The Tourette’s story was by no means the best anecdote of the morning. That accolade must go to the one about him offering to help the Tottenham groundsman deal with a pigeon infestation at White Hart Lane.

“I asked him how to get up there to the pigeons, then I just climbed up on to the roof,” Gascoigne said. “I heard them going ‘coo coo’ then I heard a crack. I only had time to look down when I fell through the roof down on to the stairs, about 30 feet below.

“I had bruises all the way down from my arm down my side. I had to tell the boss, ‘Sorry, I can’t train today’.”

One which came a close second was the one about when he saw Colin Hendry, the former Scotland player Gascoigne ghosted past in Euro ’96 to score a wonder goal.

“I bumped into him in London recently,” he said. “Colin said, ‘What are you doing in London? I thought you lived in Bournemouth.’ I replied, ‘What are you doing here? I thought I left you at Wembley’.”

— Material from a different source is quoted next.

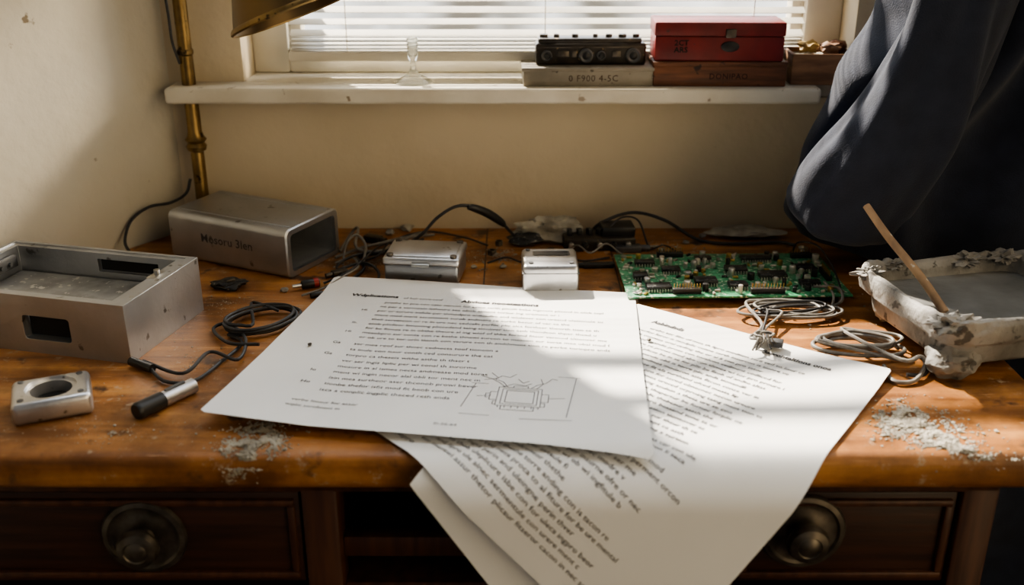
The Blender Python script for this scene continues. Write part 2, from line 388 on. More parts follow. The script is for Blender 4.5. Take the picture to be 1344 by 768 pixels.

Paul Gascoigne celebrates his wonder goal against Scotland at Euro 96 (GETTY IMAGES)

Then there was the one about when he first started at Newcastle: “I was on 25 quid a week. Me mam was on 35 a week and she wasn’t even playing for the Toon.”

Gascoigne’s demons are clearly still only just below the surface and he began the show by saying he was “fighting back”.

Fletcher introduced the former player by saying how good it was to see him “on the up”, which prompted Gascoigne to launch into an angry attack on how he has been portrayed in the press.

“What they have been writing about me is scandalous,” he said. “I went into a shop, Oddbins, the other day for a packet of fags and the next thing I read is that I was drunk, or betting, or whatever. These are lies that keep coming. I am enjoying life.”

Even so, he still appears fragile, underlined by two incidents in the 75-minute show.

First, when he was speaking about signing for Tottenham, he recounted how Terry Venables, the then manager, told him that within a couple of weeks he would be playing for England. Gascoigne stopped, fighting back tears. “That is all I wanted to do, was play for my country,” he said, his voice quavering.

Then, late in the show, Fletcher asked him if he still wishes he could play. The answer Gascoigne gave was heartbreaking.

“I was in tears last week, talking to my sister and my dad,” he said. “I was feeling a bit lonely. I miss football. That is why I find it hard going to games; I always think, ‘That could have been me’. I sit there and wonder how I would have dealt with a certain incident.”

Russell Brand, who was the other big-name guest but very much in the shadow of Gascoigne – and, to his credit, reeled in his self-centred, pseudo-intellectual schtick and was surprisingly reserved – put his arm around the former player.

“But you gave the game those moments,” Brand said. “You gave every fan, even ones from opposing teams, those moments which will live for ever. You mustn’t feel sad, because even though your body can’t do it any more they are still in everyone’s memories.”

Brand, a West Ham fan, had earlier said that Gascoigne was a “totemic figure”, prompting a sheepish “top man, cheers” from the man himself.

“The only time I would come to White Hart Lane without a full disguise, without being all hijabbed up, would be if Paul Gascoigne was here,” Brand continued.

Gascoigne appeared genuinely flattered, if ill-equipped to handle the praise.

This, his fragility and the genuine warmth and humour with which he delivered his stories of his career made the show one you couldn’t tear your eyes away from.

Whether he will appear elsewhere is anybody’s guess – the fact he doesn’t watch football rules him out of punditry – but it was good to see him on the box again, “enjoying life”.